Trump’s Master Plan to Defeat His Criminal Cases Isn’t Working


Former President Donald Trump rolled into 2024 with a master plan to defeat his four criminal cases: Utilize his political firepower to delay his trials past the election, then use the presidency to dismantle them.

But lately, it’s not working out the way he hoped. 

After a dizzying series of recent legal decisions, it’s now looking possible that Trump may be forced to go through two criminal trials before November—giving prosecutors two shots to convict him on felony charges before votes are counted.  

On Thursday, the judge in Trump’s New York City criminal case officially set Trump’s first six-week trial to begin on March 25, in a crucial defeat for Trump’s efforts at delay. The failure could hobble both Trump’s presidential campaign and his hopes to later use the presidency to thwart prosecutors. Many voters say they have misgivings about putting a felon in the White House, according to a bevy of recent polls. And if Trump is convicted in this New York State prosecution, he won’t be able to pardon himself even if he wins, because presidential pardons only apply to federal crimes. 

Justice Juan Merchan breezily dismissed objections from Trump’s lawyers that spending six weeks in court would unduly keep him off the campaign trail. Trump lawyer Todd Blanche called the late-March trial date “unfathomable,” because “we’re in the middle of primary season.” 

Trump’s team has repeatedly argued that his campaign for the presidency, and the fact that he used to be the president, should give him the right to duck his criminal trials, either temporarily or permanently. 

Trump has used the calendar to his advantage over and over again as a litigant. But Thursday’s hearing was only the latest to show the limits of that strategy in his recent attempts to battle criminal prosecutors.
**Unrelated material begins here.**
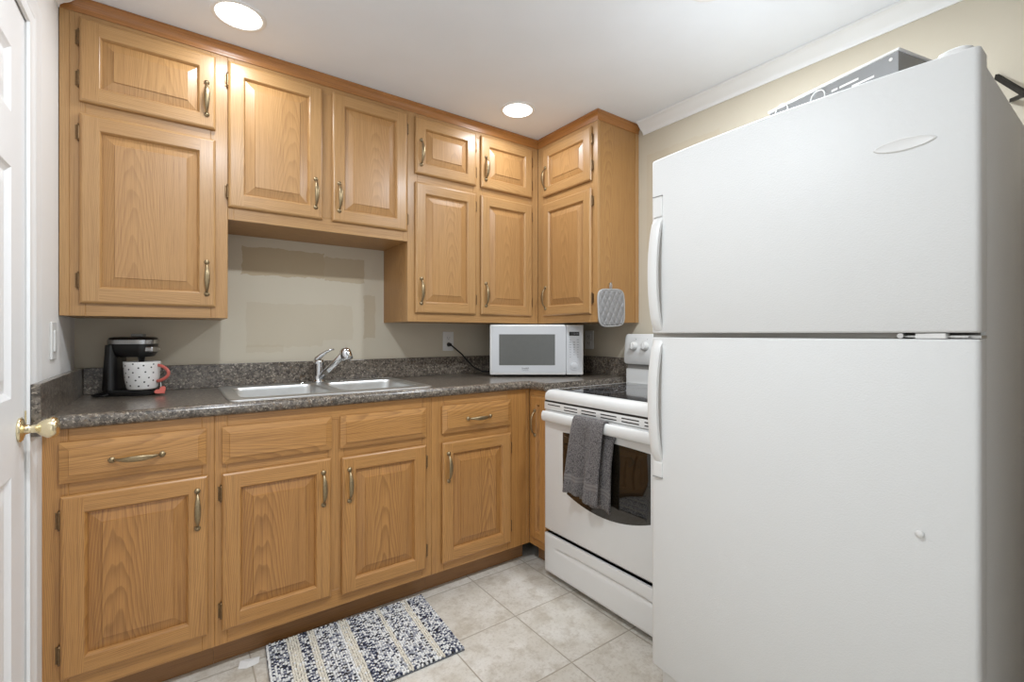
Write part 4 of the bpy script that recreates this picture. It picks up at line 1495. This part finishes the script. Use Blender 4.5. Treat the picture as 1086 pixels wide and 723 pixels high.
# local +x runs along its long side, +y points to the camera side
ux = Vector((math.sin(math.radians(13.5)), math.cos(math.radians(13.5))))
t.rotation_euler = (0, 0, math.atan2(ux.y, ux.x))
bm = BM(); box(bm, 0, 0.33, -0.20, 0.0, 0.0, 0.098, r=0.0012); bx = obj('tray', bm, M['box_silver'], t)
bm = BM(); box(bm, -0.003, 0.333, -0.203, 0.003, 0.098, 0.104, r=0.0015); obj('lid', bm, M['plastic_white'], t)
for (a, b, zz) in ((0.135, 0.150, 0.074), (0.085, 0.130, 0.074), (0.050, 0.100, 0.062)):
    bm = BM(); box(bm, a, b, 0.0003, 0.0012, zz, zz + 0.005); obj('printed_line', bm, M['paper'], bx)
bm = BM(); cyl(bm, (0.015, 0.0003, 0.085), (0.015, 0.0014, 0.085), 0.004, n=12); obj('rivet', bm, M['paper'], bx)
for xx, zz in ((0.185, 0.076), (0.29, 0.088)):
    bm = BM(); lathe(bm, [(0.0175, 0), (0.0175, 0.003), (0.020, 0.003), (0.020, 0)], (xx, 0.0002, zz), (0, 1, 0), 28)
    obj('ring', bm, M['plastic_white'], bx)

# black bracket on the right wall past the refrigerator
t = thing('wall_bracket', 'black metal wall bracket jutting out past the refrigerator', 'bracket', (XR, -2.21, 1.90))
bm = BM()
o_ = Vector((XR, -2.21, 1.90))
tipb = Vector((2.22, -2.335, 1.955))
def bar(bm, a, b, wd, ht):
    a, b = Vector(a), Vector(b)
    d_ = (b - a)
    q = d_.to_track_quat('X', 'Z').to_matrix().to_4x4()
    m = Matrix.Translation((a + b) / 2) @ q @ Matrix.Diagonal((d_.length, wd, ht, 1))
    bmesh.ops.create_cube(bm, size=1, matrix=m)
    setuv(bm)
apex = Vector((2.226, -2.272, 1.819))
aw, bw_ = Vector((XR - 0.004, -2.193, 1.953)), Vector((XR - 0.004, -2.225, 1.866))
bar(bm, aw - o_, apex + (apex - aw) * 0.35 - o_, 0.008, 0.014)
obj('arm', bm, M['black_metal'], t)
bm = BM()
bar(bm, bw_ - o_, apex - o_, 0.009, 0.011)
obj('brace', bm, M['black_metal'], t)

# ------------------------------------------------------------------ potholder on the cabinet side
YS = -0.8051
t = thing('potholder', 'grey quilted potholder hung on the side of the oak wall cabinet', 'potholder', (2.150, YS - 0.006, 1.385))
TILT = math.radians(-2.5)
bm = BM()
pw_, ph_ = 0.098, 0.192
outl = []
for i in range(72):
    a = i / 72 * 2 * PI
    c, s = math.cos(a), math.sin(a)
    e = 0.42
    x = pw_ * (abs(c) ** e) * (1 if c > 0 else -1)
    z = -ph_ / 2 + ph_ / 2 * (abs(s) ** e) * (1 if s > 0 else -1)
    x *= 1.0 + 0.05 * (z + ph_ / 2) / ph_
    outl.append((x, z))
NX, NZ = 56, 100
def halfw(z):
    q = (z + ph_ / 2) / (ph_ / 2)
    return pw_ * max(0.0, 1 - min(1, abs(q)) ** (2 / 0.42)) ** 0.21 * (1 + 0.05 * (z + ph_ / 2) / ph_)
front, back = [], []
for j in range(NZ + 1):
    q = -1 + 2 * j / NZ
    q = math.sin(q * PI / 2)
    z = -ph_ / 2 + ph_ / 2 * q
    hw_ = max(halfw(z), 0.03)
    fr_, bk_ = [], []
    for i in range(NX + 1):
        sx = -1 + 2 * i / NX
        x = sx * hw_
        a1 = abs(math.sin((x + z * 0.72) * PI / 0.036))
        a2 = abs(math.sin((x - z * 0.60) * PI / 0.040))
        puff = min(1, a1 * 1.6) ** 0.7 * min(1, a2 * 1.6) ** 0.7
        edge = min(1.0, (1 - abs(sx)) * 7) * min(1.0, (1 - abs(q)) * 9)
        fr_.append(bm.verts.new((x, -0.006 - 0.007 * puff * edge, z)))
    front.append(fr_)
for j in range(NZ):
    for i in range(NX):
        bm.faces.new((front[j][i], front[j][i + 1], front[j + 1][i + 1], front[j + 1][i]))
setuv(bm)
bp0 = [bm.verts.new((x, -0.0005, z)) for x, z in outl]
bp1 = [bm.verts.new((x, -0.0062, z)) for x, z in outl]
bm.faces.new(bp0)
for i in range(72):
    bm.faces.new((bp0[i], bp0[(i + 1) % 72], bp1[(i + 1) % 72], bp1[i]))
setuv(bm)
xform(bm, Matrix.Rotation(TILT, 4, 'Y'))
obj('quilted_pad', bm, M['quilt'], t, True)
bm = BM()
tube(bm, [(x, -0.005, z) for x, z in outl + outl[:1]], 0.0050, 8, 0.0035, up=(0, 1, 0), caps=False)
xform(bm, Matrix.Rotation(TILT, 4, 'Y'))
obj('binding', bm, M['hem'], t, True)
bm = BM()
tube(bm, [(-0.004, -0.004, -0.002), (-0.007, -0.005, 0.018), (-0.003, -0.006, 0.033), (0.003, -0.006, 0.033), (0.007, -0.005, 0.018), (0.004, -0.004, -0.002)], 0.0018, 8, 0.003, up=(0, 1, 0))
obj('hanging_loop', bm, M['hem'], t, True)
bm = BM(); box(bm, 0.097, 0.103, -0.006, -0.004, -0.098, -0.082); xform(bm, Matrix.Rotation(TILT, 4, 'Y')); obj('label_tab', bm, M['paper'], t)
t = thing('cup_hook', 'small brass hook screwed into the cabinet side above the potholder', 'hook', (2.150, YS, 1.412))
bm = BM()
tube(bm, [(0, -0.0005, 0.004), (0, -0.010, 0.003), (0, -0.015, 0.004), (0, -0.017, 0.009), (0, -0.015, 0.014)], 0.0013, 8, up=(1, 0, 0))
obj('hook_wire', bm, M['bronze'], t, True)
bm = BM(); lathe(bm, [(0, 0.002), (0.004, 0.0015), (0.005, 0.0004)], (0, 0, 0.004), (0, -1, 0), 16); obj('screw_collar', bm, M['bronze'], t, True)

# ------------------------------------------------------------------ rug
c0, c1, c2, c3 = Vector((0.548, -0.985)), Vector((1.163, -1.005)), Vector((1.186, -0.595)), Vector((0.580, -0.565))
ctr = (c0 + c1 + c2 + c3) / 4
t = thing('rug', 'small woven rug in navy, grey and cream stripes before the sink', 'rug', (ctr.x, ctr.y, 0.0))
def bil(a, b):
    return (c0 * (1 - a) * (1 - b) + c1 * a * (1 - b) + c2 * a * b + c3 * (1 - a) * b) - ctr
bm = BM()
ring_ = [bil(a, b) for a, b in ((0, 0), (1, 0), (1, 1), (0, 1))]
loft(bm, [[(p.x, p.y, 0.0006) for p in ring_], [(p.x * 1.006, p.y * 1.006, 0.004) for p in ring_], [(p.x, p.y, 0.007) for p in ring_]], True, True)
obj('backing', bm, M['rug_edge'], t)
bm = bmesh.new()
colr = bm.loops.layers.float_color.new('Col')
cream, white, grey, navy, dark = srgb(222, 215, 200), srgb(228, 227, 224), srgb(162, 163, 170), srgb(54, 58, 82), srgb(52, 51, 56)
bands = [(0.00, 0.018, 'w'), (0.018, 0.105, 'nn'), (0.105, 0.17, 'c'), (0.17, 0.225, 'nn'), (0.225, 0.265, 'c'), (0.265, 0.40, 'm'), (0.40, 0.425, 'w'), (0.425, 0.47, 'c'),
         (0.47, 0.56, 'nn'), (0.56, 0.66, 'm'), (0.66, 0.685, 'c'), (0.685, 0.84, 'm'), (0.84, 0.875, 'c'), (0.875, 0.95, 'nn'), (0.95, 1.01, 'wm')]
nx, ny = 74, 52
for i in range(nx):
    a = (i + 0.5) / nx
    kind = [b[2] for b in bands if b[0] <= a < b[1]][0]
    for j in range(ny):
        b = (j + 0.5 + 0.5 * (i % 2) - 0.25) / ny
        r = random.random() if (i + j) % 2 or kind in 'cw' else 0.55 + 0.45 * random.random()
        if kind == 'c':
            col = cream if r < 0.93 else white
        elif kind == 'w':
            col = white
        elif kind == 'nn':
            col = navy if r < 0.55 else dark if r < 0.62 else grey if r < 0.72 else white
        elif kind == 'wm':
            col = white if r < 0.65 else navy if r < 0.8 else grey
        else:
            col = navy if r < 0.20 else dark if r < 0.42 else grey if r < 0.66 else white
        k_ = random.uniform(0.86, 1.06)
        col = tuple(min(1, c * k_) for c in col[:3]) + (1,)
        p = bil(min(0.998, max(0.002, a + random.uniform(-.002, .002))), min(0.998, max(0.002, b + random.uniform(-.004, .004))))
        rx, ry, rz = 0.0050, 0.0066, random.uniform(0.0045, 0.0065)
        ang = random.uniform(-0.5, 0.5)
        mt = Matrix.Translation((p.x, p.y, 0.0095)) @ Matrix.Rotation(ang, 4, 'Z') @ Matrix.Diagonal((rx, ry, rz, 1))
        vs = bmesh.ops.create_icosphere(bm, subdivisions=1, radius=1, matrix=mt)['verts']
        for f in {f for v in vs for f in v.link_faces}:
            for lp in f.loops:
                lp[colr] = col
o = obj('loop_pile', bm, M['pile'], t, True, recalc=False)
o['kind'] = 'stuff'

# scrap of paper on the floor at the rug's corner
bm = BM()
pp = [(-0.034, -0.012, 0.001), (-0.010, -0.028, 0.002), (0.028, -0.020, 0.001), (0.036, 0.010, 0.004), (0.010, 0.020, 0.002), (-0.024, 0.022, 0.005)]
c_ = bm.verts.new((0, 0, 0.006))
vv = [bm.verts.new(p) for p in pp]
for i in range(6):
    bm.faces.new((vv[i], vv[(i + 1) % 6], c_))
setuv(bm)
o = obj('paper_scrap', bm, M['paper'], None, loc=(0.520, -0.618, 0.0))
sm = o.modifiers.new('thickness', 'SOLIDIFY'); sm.thickness = 0.0006
tag(o, 'small crumpled white paper scrap on the floor beside the rug', 'paper')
He also faced a crucial defeat in Washington D.C. that could yield a second trial in 2024 before election day—one with higher stakes than in New York, and longer potential criminal sentences. 
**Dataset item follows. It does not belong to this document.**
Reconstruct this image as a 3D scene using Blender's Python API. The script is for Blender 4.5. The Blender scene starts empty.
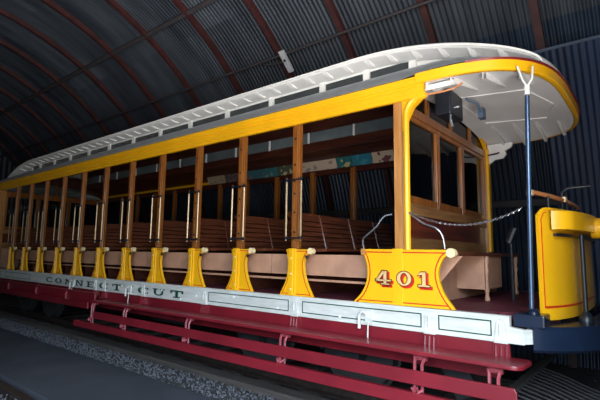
import bpy, bmesh, math, random
from mathutils import Vector, Matrix
random.seed(7)
S = bpy.context.scene
COL = S.collection
PI = math.pi
XM = -4.62            # middle of the car; the far end mirrors the near end
YC = 1.22             # centre line of the car

# ------------------------------------------------------------------ materials
def mat(name, col, rough=0.5, metal=0.0, var=0.12, scale=6.0, bump=0.0, bscale=40.0, stretch=(1, 1, 1), col2=None, coat=0.0, spec=0.5):
    m = bpy.data.materials.new(name); m.use_nodes = True
    nt = m.node_tree; N = nt.nodes; L = nt.links
    b = N['Principled BSDF']
    b.inputs['Roughness'].default_value = rough
    b.inputs['Metallic'].default_value = metal
    b.inputs['Specular IOR Level'].default_value = spec
    if coat: b.inputs['Coat Weight'].default_value = coat; b.inputs['Coat Roughness'].default_value = 0.15
    tc = N.new('ShaderNodeTexCoord'); mp = N.new('ShaderNodeMapping')
    mp.inputs['Scale'].default_value = stretch
    L.new(tc.outputs['Object'], mp.inputs['Vector'])
    nz = N.new('ShaderNodeTexNoise'); nz.inputs['Scale'].default_value = scale; nz.inputs['Detail'].default_value = 5
    L.new(mp.outputs['Vector'], nz.inputs['Vector'])
    rp = N.new('ShaderNodeValToRGB')
    c = Vector(col); d = Vector(col2) if col2 else c * (1 - var)
    c1 = c if col2 else c * (1 + var * 0.6)
    rp.color_ramp.elements[0].position = 0.35; rp.color_ramp.elements[0].color = (*d, 1)
    rp.color_ramp.elements[1].position = 0.65; rp.color_ramp.elements[1].color = (*[min(1, v) for v in c1], 1)
    L.new(nz.outputs['Fac'], rp.inputs['Fac']); L.new(rp.outputs['Color'], b.inputs['Base Color'])
    if bump:
        n2 = N.new('ShaderNodeTexNoise'); n2.inputs['Scale'].default_value = bscale; n2.inputs['Detail'].default_value = 6
        L.new(mp.outputs['Vector'], n2.inputs['Vector'])
        bp = N.new('ShaderNodeBump'); bp.inputs['Strength'].default_value = bump; bp.inputs['Distance'].default_value = 0.02
        L.new(n2.outputs['Fac'], bp.inputs['Height']); L.new(bp.outputs['Normal'], b.inputs['Normal'])
    return m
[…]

Last week the Washington D.C. Court of Appeals rejected Trump’s claims that he should enjoy complete criminal immunity as a former president in a landmark decision. That ruling kicks the ball over to the Supreme Court for the next move. But even so, with the start of the trial in Manhattan now fixed, Trump’s legal calendar appears to leave enough time for a trial in his D.C. case to begin sometime this summer, according to a group of lawyers who wrote a recent detailed analysis published in Just Security

Trump’s D.C. case for allegedly attempting to subvert the 2020 election had been scheduled to begin in early March, and is currently on hold pending his immunity appeal. But the analysis concluded that, barring any big surprises, the that trial could kick off in June or July, and wrap up in September or October, right before the vote. 

Trump’s power to undermine the cases against him would be magnified enormously if he recaptured the presidency before he’s convicted. From the White House, he could order his new Attorney General to simply drop the two federal criminal cases against him in Washington D.C. and South Florida. And his lawyers have also raised the argument that, as a sitting president, any state-level criminal trial would need to be put on hold until the end of his presidency. It’s unclear whether that would happen, but Trump would, of course, be deprived of that argument if he loses the election or is convicted before taking office. 
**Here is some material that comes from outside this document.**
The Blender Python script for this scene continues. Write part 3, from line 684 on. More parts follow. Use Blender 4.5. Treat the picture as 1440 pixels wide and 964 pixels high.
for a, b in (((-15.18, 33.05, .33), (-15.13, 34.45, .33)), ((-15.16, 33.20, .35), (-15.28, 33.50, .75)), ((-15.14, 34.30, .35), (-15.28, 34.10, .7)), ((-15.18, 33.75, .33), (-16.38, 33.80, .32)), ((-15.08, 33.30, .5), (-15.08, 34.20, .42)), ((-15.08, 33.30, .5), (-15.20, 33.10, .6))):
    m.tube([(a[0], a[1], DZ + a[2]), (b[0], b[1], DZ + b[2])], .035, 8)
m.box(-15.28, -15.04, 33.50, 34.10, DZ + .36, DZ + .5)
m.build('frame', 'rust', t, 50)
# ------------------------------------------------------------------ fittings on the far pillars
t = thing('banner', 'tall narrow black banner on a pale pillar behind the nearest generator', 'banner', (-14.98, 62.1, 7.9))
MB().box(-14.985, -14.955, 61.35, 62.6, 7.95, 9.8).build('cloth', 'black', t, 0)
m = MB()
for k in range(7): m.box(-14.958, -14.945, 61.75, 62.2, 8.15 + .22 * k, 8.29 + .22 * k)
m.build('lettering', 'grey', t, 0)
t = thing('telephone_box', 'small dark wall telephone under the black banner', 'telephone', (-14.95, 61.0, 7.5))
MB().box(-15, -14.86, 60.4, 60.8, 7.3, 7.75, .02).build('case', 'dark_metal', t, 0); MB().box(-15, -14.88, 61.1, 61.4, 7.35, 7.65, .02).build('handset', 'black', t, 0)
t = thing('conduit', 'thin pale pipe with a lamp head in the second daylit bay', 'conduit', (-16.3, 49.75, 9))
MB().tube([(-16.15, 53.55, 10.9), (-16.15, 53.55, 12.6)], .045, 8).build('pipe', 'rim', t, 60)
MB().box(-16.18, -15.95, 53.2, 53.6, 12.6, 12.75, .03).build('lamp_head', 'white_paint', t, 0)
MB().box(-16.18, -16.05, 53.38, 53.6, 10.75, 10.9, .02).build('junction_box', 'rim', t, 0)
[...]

Trump’s criminal cases in South Florida and Georgia look relatively less likely to begin before the election. 

In Georgia, Trump was accused of violating the state’s racketeering statute along with over a dozen codefendants while attempting to reverse his electoral defeat in the Peach state, in a sweeping case brought by Fulton County District Attorney Fani Willis. 

Willis has asked for a trial to begin in August, although no firm start-date has yet been set on the calendar. 

Willis is currently battling accusations of wrongdoing originally raised by one of Trumps’ codefendants in the case and joined by Trump and others. They argue that Willis had an improper romantic relationship with the lead prosecutor in the case, Nathan Wade. On Thursday, a court in Georgia heard testimony from a personal associate of Willis who claimed that the relationship began earlier than Willis has admitted. Willis also fired back in fiery testimony. It remains to be seen whether the judge overseeing the case will agree that the situation presents a conflict that requires Willis’ removal, although many legal experts have said they doubt that will happen

In Florida, Trump is accused of violating the Espionage Act by squirreling away classified documents at his Mar-a-Lago beachside estate. In that case, Trump-appointed Judge Aileen Cannon has seemed amenable to delays sought by Trump’s legal team that could easily push the complex national security trial past November. 

In New York, Trump is accused of falsifying business records related to hush-money payoffs to an adult film star who claims she slept with Trump. 

Trump has pleaded not guilty in all cases, and denied all wrongdoing.